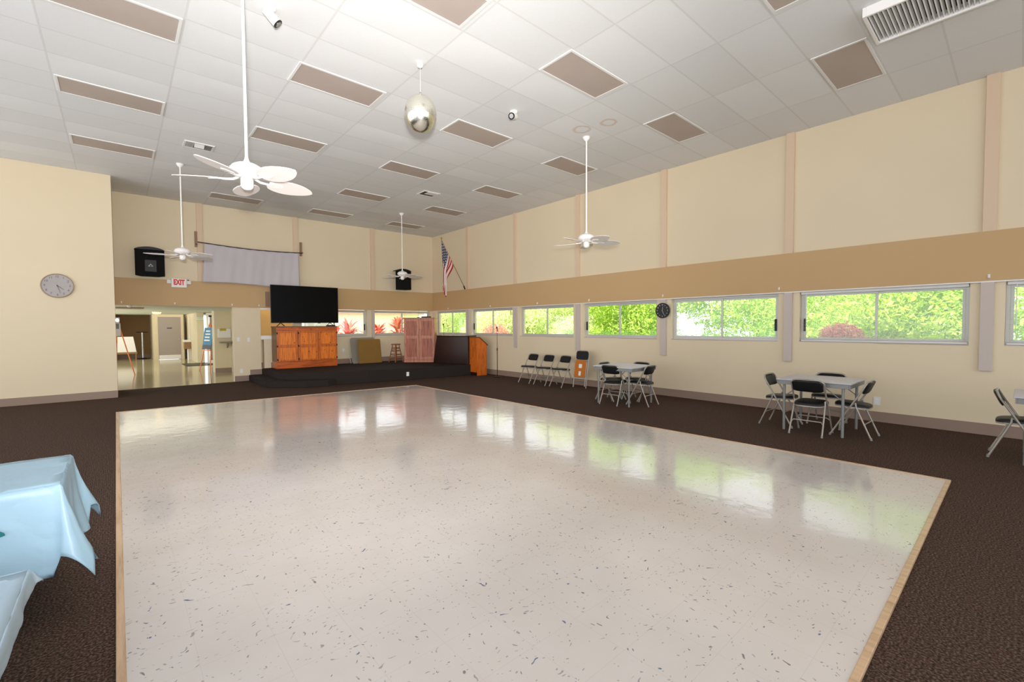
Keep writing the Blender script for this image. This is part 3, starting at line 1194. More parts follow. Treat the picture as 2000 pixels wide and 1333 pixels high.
# television on two feet
t = thing('television', (-4.72, -.35, ZS + Hc), 'large black flat television standing on the pine cabinet', 'television')
m = box((-.98, -.03, .10), (.98, .03, 1.225))
m.build('casing', M['black'], t, .006)
sc = NT('dark_screen'); sc.base(lin((8, 8, 9))); sc.b.inputs['Roughness'].default_value = .3; sc.b.inputs['Specular IOR Level'].default_value = .08
box((-.968, -.034, .118), (.968, -.029, 1.213)).build('screen', sc.m, t)
for sx in (-.72, .72):
    m = MB()
    m.tube([(sx, 0, .11), (sx + .03, -.10, .05), (sx + .05, -.20, .012)], .011, 8)
    m.tube([(sx, 0, .11), (sx - .03, .10, .05), (sx - .05, .20, .012)], .011, 8)
    m.build('foot', M['black'], t)
box((.35, -.02, .085), (.42, .0, .1)).build('sensor_bar', M['dark_grey'], t)
o = box((-4.12, -.50, ZS + Hc), (-3.88, -.36, ZS + Hc + .035)).build('media_box', M['black'], None, .004)
tag(o, 'small black box on the pine cabinet under the television', 'media box')

# folded card tables leaning on the back wall
def leaning_board(x0, x1, ybase, h, ang, mat, edge, name, label, rr):
    t = thing(name, ((x0 + x1) / 2, ybase, ZS), label, 'folding table')
    t.rotation_euler = (R(-ang), 0, 0)
    w = (x1 - x0) / 2
    poly = []
    for (cx, cz, a0) in ((w - rr, h - rr, 0), (-w + rr, h - rr, 90), (-w + rr, rr, 180), (w - rr, rr, 270)):
        for q in range(6):
            a = R(a0 + q * 18)
            poly.append((cx + rr * math.cos(a), cz + rr * math.sin(a)))
    MB().prism(poly, 0, .016, lambda v: Vector((v.x, v.z, v.y))).build('tabletop', mat, t)
    MB().tube([(p[0], .012, p[1]) for p in poly], .014, 6, True).build('rim', edge, t)
    m = MB()
    for sx in (-w + .06, w - .06):
        m.tube([(sx, .034, .08), (sx, .034, h - .10)], .011, 6)
    m.build('folded_legs', M['table_edge'], t)
    return t


leaning_board(-3.27, -2.42, -.34, .87, 14, M['greyboard'], M['table_edge'], 'folded_card_table', 'grey folded card table leaning on the back wall behind the brown one', .07)
leaning_board(-3.10, -2.32, -.47, .80, 10, M['brownboard'], M['brownboard'], 'folded_card_table', 'brown square folded card table leaning in front of the grey one on the stage', .03)
# thin cable from outlet
o = MB().tube([(-3.45, -.02, .78), (-3.40, -.05, .72), (-3.34, -.10, .60), (-3.30, -.2, .46), (-3.31, -.26, ZS + .008)], .006, 6).build('power_cord', M['white_matte'])
tag(o, 'short pale cord drooping from the outlet beside the folded tables', 'cord')

# stool
t = thing('wooden_stool', (-1.92, -.72, ZS), 'brown wooden stool with stacked rungs between folded tables and wardrobe', 'stool')
MB().lathe([(.0, .635), (.15, .635), (.165, .625), (.165, .605), (.15, .598), (0, .598)], 28).build('seat', M['stool'], t)
cor = [(.24 * math.cos(R(a)), .24 * math.sin(R(a))) for a in (-122, -32, 58, 148)]
top = [(.105 * math.cos(R(a)), .105 * math.sin(R(a))) for a in (-122, -32, 58, 148)]
for (a, b), (c_, d_) in zip(cor, top):
    MB().cyl((a, b, 0), (c_, d_, .60), .017, .015, 10).build('leg', M['stool'], t)
for q in range(4):
    for zz in (.13, .28, .41, .50):
        f = zz / .6
        p = [Vector((cor[i % 4][0] * (1 - f) + top[i % 4][0] * f, cor[i % 4][1] * (1 - f) + top[i % 4][1] * f, zz - (.03 if q % 2 else 0))) for i in (q, q + 1)]
        MB().cyl(p[0], p[1], .010, n=8).build('rung', M['stool'], t)

# wardrobe (rosy pine), set diagonally; local front faces -y
ang = math.atan2(-.667, .745)
t = thing('pine_wardrobe', (-1.80, -1.06, ZS), 'tall rosy knotty pine wardrobe with two doors standing diagonally on the stage', 'wardrobe', None, ang)
W, Hh, Dd = 1.06, 1.52, .46
box((0, 0, 0), (W, Dd, .09)).build('plinth', M['rose_z'], t, .004)
box((0.01, .02, .09), (W - .01, Dd, Hh - .03)).build('carcass', M['rose_z'], t, .003)
box((-.015, -.02, Hh - .03), (W + .015, Dd, Hh)).build('top', M['rose_z'], t, .004)
for c in range(2):
    x0 = .015 + c * (W / 2 - .012) + (.004 if c else 0)
    x1 = x0 + W / 2 - .022
    z0, z1, zm = .10, Hh - .045, .86
    st = .075
    m = MB()
    m.box((x0, 0, z0), (x0 + st, .02, z1)); m.box((x1 - st, 0, z0), (x1, .02, z1))
    m.box((x0 + st, 0, z0), (x1 - st, .02, z0 + .09)); m.box((x0 + st, 0, z1 - .07), (x1 - st, .02, z1)); m.box((x0 + st, 0, zm - .05), (x1 - st, .02, zm + .05))
    d = m.build('door', M['rose_z'], t, .003)
    for (a, b) in ((z0 + .09, zm - .05), (zm + .05, z1 - .07)):
        box((x0 + st, .012, a), (x1 - st, .021, b)).build('door_panel', M['rose_bead'], d)
    kx = x1 - .03 if c == 0 else x0 + .03
    MB().cyl((kx, 0, zm + .12), (kx, -.028, zm + .12), .014, .018, 12).build('knob', M['rose_z'], d)
o = box((-1.25, -1.50, ZS + Hh), (-.98, -1.30, ZS + Hh + .045)).build('receiver_box', M['dark_grey'], None, .004)
tag(o, 'thin dark receiver box on top of the rosy wardrobe', 'receiver')
t = thing('receiver_antenna', (-1.36, -1.30, ZS + Hh), 'thin black antenna upright on the rosy wardrobe', 'antenna')
MB().lathe([(0, 0), (.05, 0), (.05, .012), (.01, .02), (0, .02)], 16).build('base', M['black'], t)
MB().cyl((0, 0, .015), (.03, 0, .30), .0035, .002, 6).build('rod', M['black'], t)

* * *

_Directions_
Repeat all the data as it stands, dropping any images it holds.

_Written response_
Keep writing the Blender script for this image. This is part 3, starting at line 1194. More parts follow. Treat the picture as 2000 pixels wide and 1333 pixels high.
# television on two feet
t = thing('television', (-4.72, -.35, ZS + Hc), 'large black flat television standing on the pine cabinet', 'television')
m = box((-.98, -.03, .10), (.98, .03, 1.225))
m.build('casing', M['black'], t, .006)
sc = NT('dark_screen'); sc.base(lin((8, 8, 9))); sc.b.inputs['Roughness'].default_value = .3; sc.b.inputs['Specular IOR Level'].default_value = .08
box((-.968, -.034, .118), (.968, -.029, 1.213)).build('screen', sc.m, t)
for sx in (-.72, .72):
    m = MB()
    m.tube([(sx, 0, .11), (sx + .03, -.10, .05), (sx + .05, -.20, .012)], .011, 8)
    m.tube([(sx, 0, .11), (sx - .03, .10, .05), (sx - .05, .20, .012)], .011, 8)
    m.build('foot', M['black'], t)
box((.35, -.02, .085), (.42, .0, .1)).build('sensor_bar', M['dark_grey'], t)
o = box((-4.12, -.50, ZS + Hc), (-3.88, -.36, ZS + Hc + .035)).build('media_box', M['black'], None, .004)
tag(o, 'small black box on the pine cabinet under the television', 'media box')

# folded card tables leaning on the back wall
def leaning_board(x0, x1, ybase, h, ang, mat, edge, name, label, rr):
    t = thing(name, ((x0 + x1) / 2, ybase, ZS), label, 'folding table')
    t.rotation_euler = (R(-ang), 0, 0)
    w = (x1 - x0) / 2
    poly = []
    for (cx, cz, a0) in ((w - rr, h - rr, 0), (-w + rr, h - rr, 90), (-w + rr, rr, 180), (w - rr, rr, 270)):
        for q in range(6):
            a = R(a0 + q * 18)
            poly.append((cx + rr * math.cos(a), cz + rr * math.sin(a)))
    MB().prism(poly, 0, .016, lambda v: Vector((v.x, v.z, v.y))).build('tabletop', mat, t)
    MB().tube([(p[0], .012, p[1]) for p in poly], .014, 6, True).build('rim', edge, t)
    m = MB()
    for sx in (-w + .06, w - .06):
        m.tube([(sx, .034, .08), (sx, .034, h - .10)], .011, 6)
    m.build('folded_legs', M['table_edge'], t)
    return t


leaning_board(-3.27, -2.42, -.34, .87, 14, M['greyboard'], M['table_edge'], 'folded_card_table', 'grey folded card table leaning on the back wall behind the brown one', .07)
leaning_board(-3.10, -2.32, -.47, .80, 10, M['brownboard'], M['brownboard'], 'folded_card_table', 'brown square folded card table leaning in front of the grey one on the stage', .03)
# thin cable from outlet
o = MB().tube([(-3.45, -.02, .78), (-3.40, -.05, .72), (-3.34, -.10, .60), (-3.30, -.2, .46), (-3.31, -.26, ZS + .008)], .006, 6).build('power_cord', M['white_matte'])
tag(o, 'short pale cord drooping from the outlet beside the folded tables', 'cord')

# stool
t = thing('wooden_stool', (-1.92, -.72, ZS), 'brown wooden stool with stacked rungs between folded tables and wardrobe', 'stool')
MB().lathe([(.0, .635), (.15, .635), (.165, .625), (.165, .605), (.15, .598), (0, .598)], 28).build('seat', M['stool'], t)
cor = [(.24 * math.cos(R(a)), .24 * math.sin(R(a))) for a in (-122, -32, 58, 148)]
top = [(.105 * math.cos(R(a)), .105 * math.sin(R(a))) for a in (-122, -32, 58, 148)]
for (a, b), (c_, d_) in zip(cor, top):
    MB().cyl((a, b, 0), (c_, d_, .60), .017, .015, 10).build('leg', M['stool'], t)
for q in range(4):
    for zz in (.13, .28, .41, .50):
        f = zz / .6
        p = [Vector((cor[i % 4][0] * (1 - f) + top[i % 4][0] * f, cor[i % 4][1] * (1 - f) + top[i % 4][1] * f, zz - (.03 if q % 2 else 0))) for i in (q, q + 1)]
        MB().cyl(p[0], p[1], .010, n=8).build('rung', M['stool'], t)

# wardrobe (rosy pine), set diagonally; local front faces -y
ang = math.atan2(-.667, .745)
t = thing('pine_wardrobe', (-1.80, -1.06, ZS), 'tall rosy knotty pine wardrobe with two doors standing diagonally on the stage', 'wardrobe', None, ang)
W, Hh, Dd = 1.06, 1.52, .46
box((0, 0, 0), (W, Dd, .09)).build('plinth', M['rose_z'], t, .004)
box((0.01, .02, .09), (W - .01, Dd, Hh - .03)).build('carcass', M['rose_z'], t, .003)
box((-.015, -.02, Hh - .03), (W + .015, Dd, Hh)).build('top', M['rose_z'], t, .004)
for c in range(2):
    x0 = .015 + c * (W / 2 - .012) + (.004 if c else 0)
    x1 = x0 + W / 2 - .022
    z0, z1, zm = .10, Hh - .045, .86
    st = .075
    m = MB()
    m.box((x0, 0, z0), (x0 + st, .02, z1)); m.box((x1 - st, 0, z0), (x1, .02, z1))
    m.box((x0 + st, 0, z0), (x1 - st, .02, z0 + .09)); m.box((x0 + st, 0, z1 - .07), (x1 - st, .02, z1)); m.box((x0 + st, 0, zm - .05), (x1 - st, .02, zm + .05))
    d = m.build('door', M['rose_z'], t, .003)
    for (a, b) in ((z0 + .09, zm - .05), (zm + .05, z1 - .07)):
        box((x0 + st, .012, a), (x1 - st, .021, b)).build('door_panel', M['rose_bead'], d)
    kx = x1 - .03 if c == 0 else x0 + .03
    MB().cyl((kx, 0, zm + .12), (kx, -.028, zm + .12), .014, .018, 12).build('knob', M['rose_z'], d)
o = box((-1.25, -1.50, ZS + Hh), (-.98, -1.30, ZS + Hh + .045)).build('receiver_box', M['dark_grey'], None, .004)
tag(o, 'thin dark receiver box on top of the rosy wardrobe', 'receiver')
t = thing('receiver_antenna', (-1.36, -1.30, ZS + Hh), 'thin black antenna upright on the rosy wardrobe', 'antenna')
MB().lathe([(0, 0), (.05, 0), (.05, .012), (.01, .02), (0, .02)], 16).build('base', M['black'], t)
MB().cyl((0, 0, .015), (.03, 0, .30), .0035, .002, 6).build('rod', M['black'], t)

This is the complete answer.